Building on her “Big Ten” roots, after graduation Kanter accepted a position as a Berman Fellow at the University of Michigan Hillel. It was during a period of leadership transition at Hillel, and Kanter took on considerable responsibilities. “I was punching outside my weight class and learning a lot on the job,” Kanter recalled. She discovered that she truly enjoyed engagement work in the context of a vibrant Jewish community. From Michigan she moved to New York to attend Davidson.
One of the most significant parts of Kanter’s Davidson experience was her semester in Israel as part of the Kesher Hadash seminar led by Dr. Alex Sinclair, which drew students from across Davidson’s tracks. “This was a very intense semester where a small group of us were grappling with our own Jewish journey, relationship to Israel, and personal Jewish practice,” she said. For Kanter, who remains close with the members of her group, it was the opportunity to truly ask herself what it meant to become a Jewish educator.
Each student in Kesher Hadash took on a project, and Kanter chose to study the Nava Tehila singing prayer community in Jerusalem. “I have always been drawn to music and found it very accessible,” she said. Kanter approached the leaders of Nava Tehila intending to study the group and soon found herself drawn in to join the community. “My way in was in ‘educator mode’,” she said, “and it was this pathway that helped me truly grasp what that meant to my professional identity development.”
Kanter created a short video about Nava Tehila’s mission and community and, in the process, understood how important creating relationships was to becoming the kind of educator she intended to be. Becoming part of Nava Tehila’s Levite Circle, Kanter understood the impact being an educator has on the identity of the educator.
After Davidson, Kanter returned to campus work as director of engagement at Columbia/Barnard Hillel where she was able to test out the skills she gained in graduate school. “Whatever program or project I was working on, it was in relationship with students,” Kanter said. Hillel work bends to the interests of students, and Kanter loved the 1:1 work with students.
In her current role at Hadar, where she has worked for the past eight years, Kanter oversees program and engagement and brought these two teams together in recognition of how interdependent they are. “Hadar is an institution with a clear religious vision—we create opportunities for people to learn and observe mitzvot,” Kanter said. Alongside the faculty at Hadar who put text and religious practice at the center, Kanter ensures that everything Hadar does connects meaningfully to people wherever they are.
Kanter uses the term “audience arcs” to describe the diverse ways people engage with Hadar. “A big part of my role is to understand the very diverse pathways people take to Hadar and to ensure that my team is prepared to meet these people wherever they are on their individual pathway,” she said. She and her team are always considering demographics and how to best and most intentionally engage people with Hadar’s mission at different points throughout the year.

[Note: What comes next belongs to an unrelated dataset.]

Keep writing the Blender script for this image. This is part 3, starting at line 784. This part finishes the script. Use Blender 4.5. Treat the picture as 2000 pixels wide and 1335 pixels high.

Having “engagement” in her title might seem like a more refined term than “marketing,” but to Kanter there is a substantial difference. While “marketing” might cover the activities it takes to bring people into a space, “engagement” speaks to the relationships that make Hadar a place where people feel at home, and comfortable accessing Torah, according to Kanter.
Kanter’s commitment to engagement—perhaps the part of her that will always remain a Hillel professional—extends to her role in supervision and team management. Mentorship animates Kanter, and she embraces “relational supervision,” the concept that access to any kind of on-the-job learning—perhaps especially Jewish education—depends on human connection and understanding. As a fellow in the Mandel Institute’s Executive Leadership Program, Kanter actually delivered a capstone project on the topic of relational supervision.
“I love where I work because learning is taken seriously both for the participants and for us personally,” said Kanter. “As an educator I am driven by a need to be constantly learning, and I feel very lucky to work at an organization—and across the wider Jewish landscape–with like-minded educators and learners.”